In brief, this process involves booting the appliance, and then interrupting the boot process part way through. We then change the configuration register, to force the appliance to ignore it’s saved config. The appliance then boots with a minimal basic configuration, and crucially for our needs, bypasses the unknown passwords allowing us in to reconfigure it. Once in we can load saved config and reset the passwords. We then reset the configuration register to it’s original value, and reboot the appliance – simple!

  1. Connect your console cable and make sure you can see the command prompt for the ASA – even if you can’t log in. You will need to stop the boot process early on, so you don’t want to be messing about trying to get the console to work while it’s booting, or you’ll miss your prompt, and have to start again.
  2. Power cycle the appliance – flick the power switch on the front off and on again.
  3. Watch the boot progress, and when prompted, press Esc to interrupt the boot and enter ROM Monitor mode. you should now see the rommon prompt:

    rommon #0>

  4. Enter the confreg command to view the current Configuration Register setting:

    rommon #0> confreg

  5. The appliance will most probably have the default Configuration Register setting of 0×01. Answer no when it asks you if you want to change the Configuration Register setting.
  6. Change the Configuration Register to 0×41, which causes the appliance to bypass its saved config at boot:

    rommon #1> confreg 0×41

  7. Reboot the appliance with the boot command:

    rommon #2> boot

  8. The appliance bypasses its startup configuration. When it finishes booting, you should see the default prompt:

    ciscoasa>

  9. Enter the enable command to enter Privileged Mode.

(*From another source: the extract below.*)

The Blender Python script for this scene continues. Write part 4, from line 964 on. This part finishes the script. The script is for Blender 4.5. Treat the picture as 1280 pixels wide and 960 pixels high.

The default password is blank, so when the appliance prompts you for a password, simply press return:

    ciscoasa> enable

  10. Copy the startup configuration file into the running configuration with the following command:

    ciscoasa# copy startup-config running-config

  11. You now have the saved config running, but as you are already in Privilieged mode, you are not required to enter the unknown passwords, and you are free to reset user and enable passwords as necessary.
  12. Enter Configuration Mode to make changes to passwords:

    ciscoasa# configure terminal

  13. To reset the enable password to hatstand enter the command: ciscoasa(config)#enable password hatstand
  14. Review the configuration, looking for users with unknown passwords, updating them as necessary: ciscoasa(config)#show running-config
  15. Once you’ve made all the necessary changes, reset the Configuration Register to the default of 0×01:

    ciscoasa(config)# config-register 0×01

  16. Exit from Configuration mode:

    ciscoasa(config)# exit

  17. Verify the Configuration Register settings by issuing the Show Version command:

    ciscoasa# show version

  18. At the bottom of the output, you should see the Configuration Register settings: Configuration register is 0×41 (will be 0×1 at next reload)
  19. Save the settings by issuing the write command:

    ciscoasa# write

  20. Reboot the appliance:

    ciscoasa# reload

  21. When the appliance reboots, it will be running the original config, but with the new password that you set.

You can now log in to configure the firewall as necessary.